Draw a shape on squared paper and plot a point to show its perimeter and area. Which points on the grid represent squares, rectangles, etc. Draw a shape that may be represented by the point (4, 12) or (12, 4). Find all the “impossible” points.

I like this problem a lot (I’ll spoil some of the fun in the comments) even though it’s fundamentally dissimilar to most of the problems I write about here.
One of the best parts about my working life right now, including grad school and my work with publishers, is my daily exposure to the vast set of answers to the question, “What makes for good math education?” That exposure has helped me find the edges of the usefulness of my own answer to that question, one which I’ve been developing for years, and for that I’m grateful. There’s nothing more pathetic than walking around convinced you’ve found the answer, forcing yourself to perceive other answers as either inferior to or derivative of your own, missing out on the bigness of the work of math education, on its richness and difficulty. Realizing the smallness of my own work relative to the whole has made me a much happier worker. That’s the odd thing.
So I’m grateful to instructors like Labaree and Stevens who urged us all to quit trying to solve the problem and focus first on describing the domain of the problem and its range of solutions. With that focus, I started to see fundamental similarities between this problem above and other problems I like.
- They all reveal their constraints quickly and clearly. They’re brief. This one gives you a compelling task in a handful of words. You don’t have to meander through four or five steps to understand its point. See also: “How many pennies is that?”; “Will it hit the hoop?”; “How long will it take him to go up the down escalator?” Also notice how none of the questions Bowen Kerins poses in this comment would exceed the 140-character limit on a tweet.

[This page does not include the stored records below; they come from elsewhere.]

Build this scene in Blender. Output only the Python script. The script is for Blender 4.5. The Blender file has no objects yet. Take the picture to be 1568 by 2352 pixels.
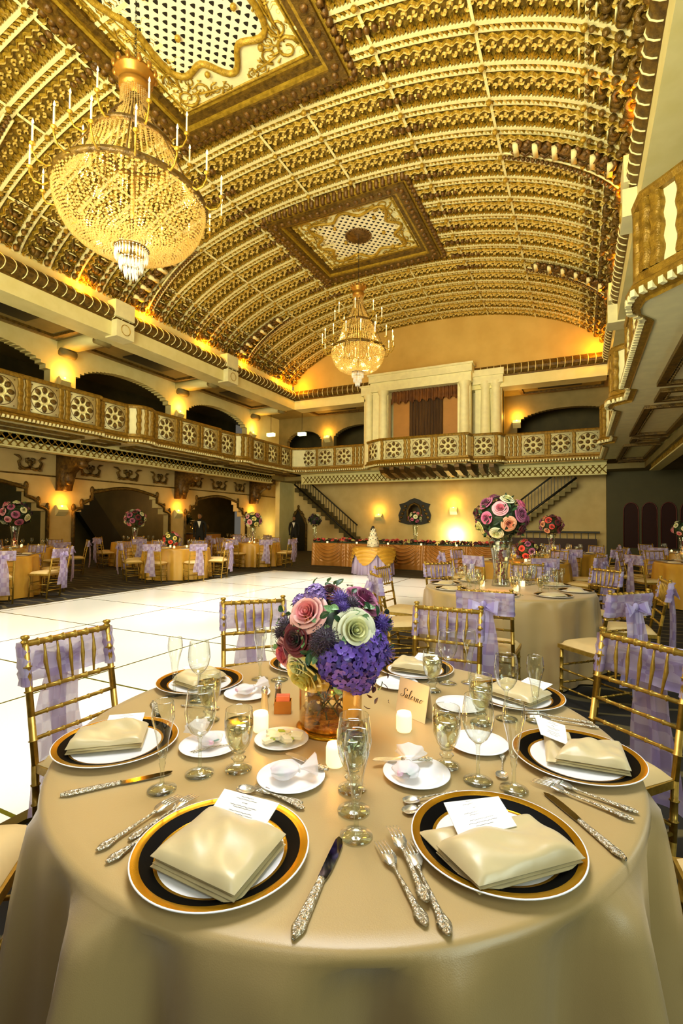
import bpy, bmesh, math, random
from math import sin, cos, pi, radians, sqrt, atan2, hypot
from mathutils import Vector, Matrix
random.seed(7)
S = bpy.context.scene
COL = S.collection

# ------------------------------------------------------------------ materials
def lin(h):
    h = h.lstrip('#')
    r = []
    for i in (0, 2, 4):
        c = int(h[i:i+2], 16)/255
        r.append(c/12.92 if c <= .04045 else ((c+.055)/1.055)**2.4)
    return (*r, 1)
MATS = {}
def new_mat(name):
    m = bpy.data.materials.new(name); m.use_nodes = True
    m.node_tree.nodes.clear(); MATS[name] = m
    return m, m.node_tree.nodes, m.node_tree.links
def pbr(name, col, rough=.5, metal=0, col2=None, scale=20, bump=0, bscale=60, emis=None, estr=0, sheen=0, spec=.5, stretch=None, coat=0, trans=0):
    m, N, L = new_mat(name)
    o = N.new('ShaderNodeOutputMaterial'); b = N.new('ShaderNodeBsdfPrincipled'); L.new(b.outputs[0], o.inputs[0])
    b.inputs['Base Color'].default_value = lin(col); b.inputs['Roughness'].default_value = rough
    b.inputs['Metallic'].default_value = metal; b.inputs['Specular IOR Level'].default_value = spec
    b.inputs['Coat Weight'].default_value = coat
    if sheen: b.inputs['Sheen Weight'].default_value = sheen
    tc = N.new('ShaderNodeTexCoord')
    vec = tc.outputs['Object']
    if stretch:
        mp = N.new('ShaderNodeMapping'); mp.inputs['Scale'].default_value = stretch; L.new(vec, mp.inputs[0]); vec = mp.outputs[0]
    n = N.new('ShaderNodeTexNoise'); n.inputs['Scale'].default_value = scale; n.inputs['Detail'].default_value = 3
    L.new(vec, n.inputs['Vector'])
    r = N.new('ShaderNodeValToRGB'); r.color_ramp.elements[0].position = .35; r.color_ramp.elements[1].position = .65
    c1 = lin(col); c2 = lin(col2) if col2 else tuple(min(1, v*.9) for v in c1[:3])+(1,)
    r.color_ramp.elements[0].color = c2; r.color_ramp.elements[1].color = c1
    L.new(n.outputs[0], r.inputs[0]); L.new(r.outputs[0], b.inputs['Base Color'])
    if bump:
        n2 = N.new('ShaderNodeTexNoise'); n2.inputs['Scale'].default_value = bscale; n2.inputs['Detail'].default_value = 3
        L.new(vec, n2.inputs['Vector'])
        bp = N.new('ShaderNodeBump'); bp.inputs['Strength'].default_value = bump; bp.inputs['Distance'].default_value = .02
        L.new(n2.outputs[0], bp.inputs['Height']); L.new(bp.outputs[0], b.inputs['Normal'])
    if emis:
        b.inputs['Emission Color'].default_value = lin(emis); b.inputs['Emission Strength'].default_value = estr
    if trans:
        t = N.new('ShaderNodeBsdfTransparent'); mx = N.new('ShaderNodeMixShader'); mx.inputs[0].default_value = trans
        L.new(b.outputs[0], mx.inputs[1]); L.new(t.outputs[0], mx.inputs[2]); L.new(mx.outputs[0], o.inputs[0])
    return m
CREAM = pbr('cream_plaster', '#e6e0a6', .6, scale=3, col2='#dfd898')
CREAMW = pbr('cream_white_paint', '#ece8b8', .5, scale=5)
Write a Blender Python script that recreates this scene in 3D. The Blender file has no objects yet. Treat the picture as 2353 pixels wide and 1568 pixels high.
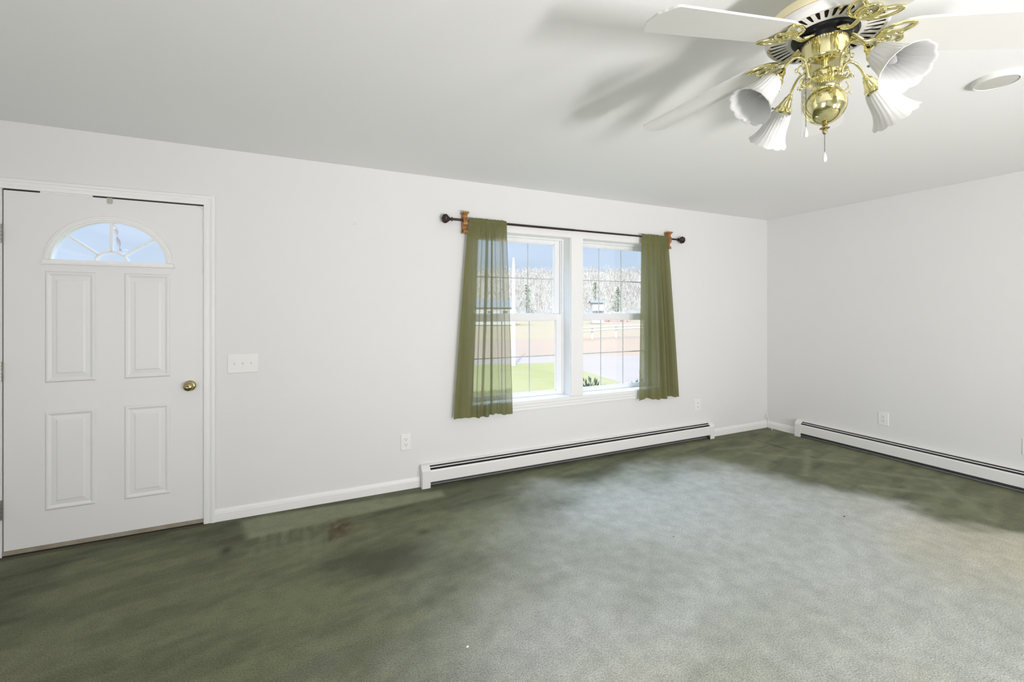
import bpy, math, random
import numpy as np
from mathutils import Vector, Matrix
random.seed(7)
PI = math.pi
SC = bpy.context.scene
COL = SC.collection

# ------------------------------------------------------------------ camera, sky, sun, daylight and fill lamps
H = 2.44            # ceiling height
D = 3.444           # y of the window wall's inner face
X = 4.955           # x of the right wall's inner face
XL = -2.55          # left wall
YB = -2.35          # rear wall
WT = 0.15           # wall thickness

cam = bpy.data.cameras.new('camera')
cam.sensor_width = 36.0
cam.lens = 36.0 * 1018.0 / 2353.0
cam.shift_y = -(784.0 - 712.5) / 2353.0
cam.clip_start = 0.02
cam.clip_end = 1000
camo = bpy.data.objects.new('camera', cam)
COL.objects.link(camo)
camo.location = (0, 0, 1.383)
camo.rotation_euler = (math.radians(90), 0, math.radians(-25.26))
SC.camera = camo

SC.view_settings.view_transform = 'Standard'
SC.view_settings.look = 'None'
SC.view_settings.gamma = 1.0
SC.view_settings.exposure = 0.0
SC.view_settings.use_curve_mapping = False
SC.cycles.max_bounces = 14
SC.cycles.diffuse_bounces = 8
SC.cycles.transparent_max_bounces = 16
SC.cycles.sample_clamp_indirect = 6.0

world = bpy.data.worlds.new('sky')
SC.world = world
world.use_nodes = True
nt = world.node_tree
nt.nodes.clear()
out = nt.nodes.new('ShaderNodeOutputWorld')
bg = nt.nodes.new('ShaderNodeBackground')
tc = nt.nodes.new('ShaderNodeTexCoord')
sx = nt.nodes.new('ShaderNodeSeparateXYZ')
rp = nt.nodes.new('ShaderNodeValToRGB')
rp.color_ramp.elements[0].position = 0.0
rp.color_ramp.elements[0].color = (0.70, 0.80, 0.96, 1)
rp.color_ramp.elements[1].position = 0.35
rp.color_ramp.elements[1].color = (0.50, 0.68, 0.97, 1)
e = rp.color_ramp.elements.new(0.12)
e.color = (0.62, 0.76, 0.97, 1)
nt.links.new(tc.outputs['Generated'], sx.inputs[0])
nt.links.new(sx.outputs['Z'], rp.inputs[0])
nt.links.new(rp.outputs[0], bg.inputs[0])
# the high sky is several times brighter than the band above the horizon
mr = nt.nodes.new('ShaderNodeMapRange')
mr.inputs['From Min'].default_value = 0.28
mr.inputs['From Max'].default_value = 0.60
mr.inputs['To Min'].default_value = 1.0
mr.inputs['To Max'].default_value = 7.0
nt.links.new(sx.outputs['Z'], mr.inputs['Value'])
nt.links.new(mr.outputs[0], bg.inputs[1])
nt.links.new(bg.outputs[0], out.inputs[0])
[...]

- They all use images to express their tasks concisely and to perplex the learner. That image alone would be enough to provoke some productive mathematical questions, even if none of them would necessarily be as productive initially as “Where are all the impossible points?” Perplexing images have that power. Also, imagine expressing that task using words alone. How much longer would that postpone the student’s encounter with the point of the task?

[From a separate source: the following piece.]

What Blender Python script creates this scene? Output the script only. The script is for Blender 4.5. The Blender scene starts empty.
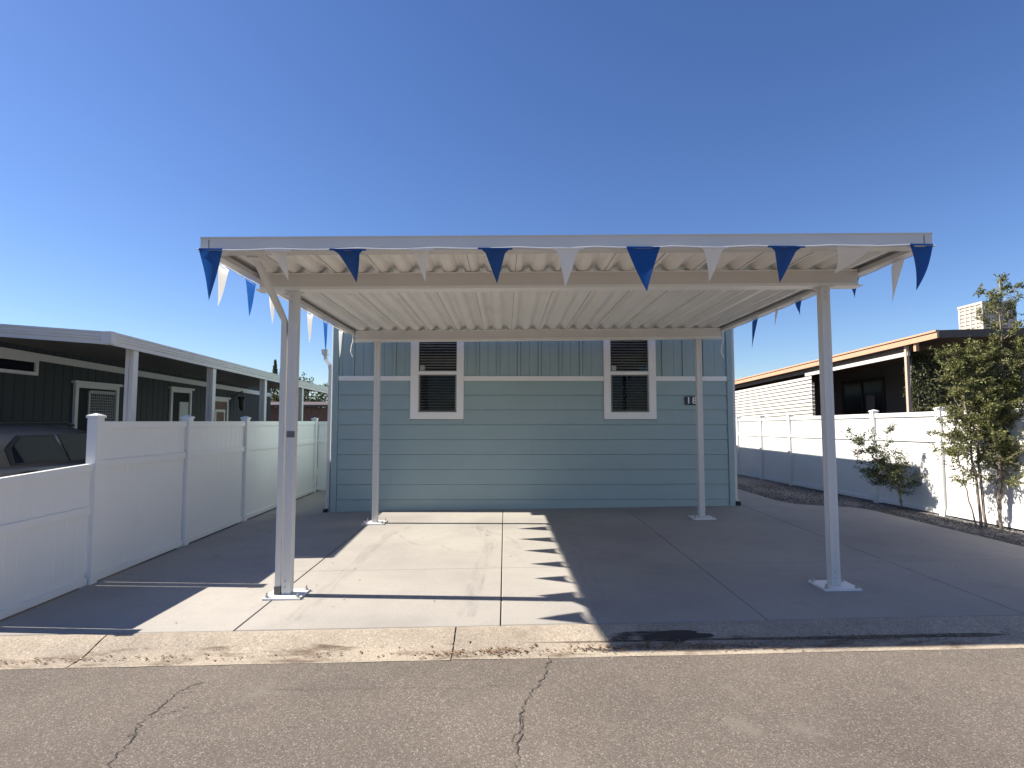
import bpy, bmesh, math, random
from mathutils import Vector, Matrix
random.seed(7)
R = math.radians
SC = bpy.context.scene
COL = SC.collection

# ------------------------------------------------------------------ helpers
class MB:
    """collects shapes; build() links them as ONE mesh object"""
    def __init__(s): s.v = []; s.f = []
    def add(s, vs, fs):
        n = len(s.v); s.v += [tuple(v) for v in vs]; s.f += [tuple(i + n for i in f) for f in fs]; return s
    def box(s, x0, x1, y0, y1, z0, z1):
        return s.hexa([(x0,y0,z0),(x1,y0,z0),(x1,y1,z0),(x0,y1,z0)], [(x0,y0,z1),(x1,y0,z1),(x1,y1,z1),(x0,y1,z1)])
    def hexa(s, lo, hi):
        return s.add(list(lo) + list(hi), [(3,2,1,0),(4,5,6,7),(0,1,5,4),(1,2,6,5),(2,3,7,6),(3,0,4,7)])
    def loft(s, rings, caps=True, closed=True):
        n = len(rings[0]); vs = [p for r in rings for p in r]; fs = []
        for i in range(len(rings) - 1):
            for j in range(n if closed else n - 1):
                k = (j + 1) % n
                fs.append((i*n+j, i*n+k, (i+1)*n+k, (i+1)*n+j))
        if caps and closed:
            fs.append(tuple(reversed(range(n)))); fs.append(tuple(range((len(rings)-1)*n, len(rings)*n)))
        return s.add(vs, fs)
    def tube(s, pts, rad, n=8, square=False):
        pts = [Vector(p) for p in pts]; rings = []
        if not hasattr(rad, '__len__'): rad = [rad] * len(pts)
        up = Vector((0,0,1))
        for i, p in enumerate(pts):
            d = (pts[min(i+1, len(pts)-1)] - pts[max(i-1, 0)])
            if d.length < 1e-9: d = Vector((0,0,1))
            d.normalize()
            a = Vector((1,0,0)) if abs(d.x) < .8 else Vector((0,1,0))
            u = (a - d * a.dot(d)).normalized(); w = d.cross(u)
            rings.append([p + (u*math.cos(2*math.pi*(k+.5)/n) + w*math.sin(2*math.pi*(k+.5)/n)) * rad[i] for k in range(n)])
        return s.loft(rings)
    def cyl(s, p0, p1, r, n=12): return s.tube([p0, p1], r, n)
    def ext(s, prof, axis, a, b):
        """closed 2-D profile (list of pairs) swept along an axis from a to b"""
        def P(u, v, t): return {'x': (t,u,v), 'y': (u,t,v), 'z': (u,v,t)}[axis]
        return s.loft([[P(u,v,a) for u,v in prof], [P(u,v,b) for u,v in prof]])
    def build(s, name, mat, parent=None, smooth=False, bevel=0):
        me = bpy.data.meshes.new(name); me.from_pydata(s.v, [], s.f); me.update()
        bm = bmesh.new(); bm.from_mesh(me); bmesh.ops.recalc_face_normals(bm, faces=bm.faces[:])
        if bevel:
            es = [e for e in bm.edges if len(e.link_faces) == 2 and e.calc_face_angle(0) > R(30)]
            bmesh.ops.bevel(bm, geom=es, offset=bevel, segments=2, affect='EDGES', clamp_overlap=True)
        bm.to_mesh(me); bm.free()
        if smooth:
            for p in me.polygons: p.use_smooth = True
        o = bpy.data.objects.new(name, me); COL.objects.link(o)
        me.materials.append(mat)
        if parent is not None: attach(o, parent)
        return o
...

- They all feature low threat levels and low barriers to entry. The task above allows the student to come up with a hypothesis and test it with new data instantly, from scratch, using nothing more than her mind, a piece of paper, and a pencil. The task allows a teacher to encounter a struggling student and say to her, “Would you just draw a rectangle for me? Any rectangle.” and start there. Once the student has graphed that rectangle on the plane the teacher can say, “Would you do that with five more rectangles and let me know what you notice, if anything?” The student can basically generate her own second act, which is better than most of the problems I design, which often require the advance knowledge of a certain mathematical model, without which you’re basically screwed.
- They all ask you to understand the math forwards and backwards, inside and out. First it asks, “Given a shape, where’s the point?” Later it asks, “Given this point, what’s the shape?” This reversal of the question and the answer encourages students to understand their own thinking comprehensively.
Let me close with a tweet from David Cox, a math teacher who also gives a damn about design.

Know what tasks you like. Know why you like them. Know the similarities between tasks you like. And, special notes to myself:
- Know the research that describes those tasks.
- Keep a loose grip on your own sack of solutions.